With the permission of the farm owner, Miss Tournay, Jenkins (as he reports in his article for Archaeologia Cantiana of 1861) was able to 'take down the portions of the wall in which these stones were found, and to remove any which appeared to me to be of antiquarian value'. Jenkins also mentions similar material elsewhere in the locality which he saw in walls 'at North Lyminge, at Ottinge, at Longage, and in an ancient wall belonging to the Rectory'. Some of the mouldings apparently matched material at these sites. In August 2021 a double capital was found at old Robus, north Lyminge, which could possibly be one of the items which Jenkins saw (see CRSBI report for Old Robus, Lyminge).

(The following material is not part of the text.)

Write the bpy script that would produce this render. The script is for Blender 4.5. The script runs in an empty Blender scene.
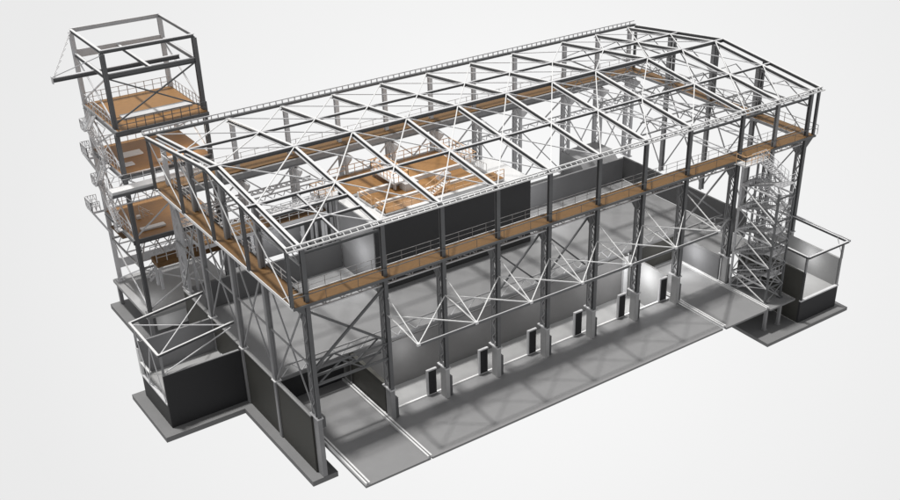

Eight capitals (or perhaps seven as two are captioned '3') together with a piece of string-course are illustrated in Jenkins' report. According to Ron Baxter, the capitals are all variants of the scallop and trefoil type; many have beaded decoration, and one has a foliate motif. There is unfortunately no scale on the illustration; one assumes they probably belonged to nook-shafts rather than the main elevation of a church.
The present-day whereabouts of this material is not known, but its preservation in a museum store is technically still within the bounds of possibility; it is hoped that the material illustrated (reproduced here) may help identification one day.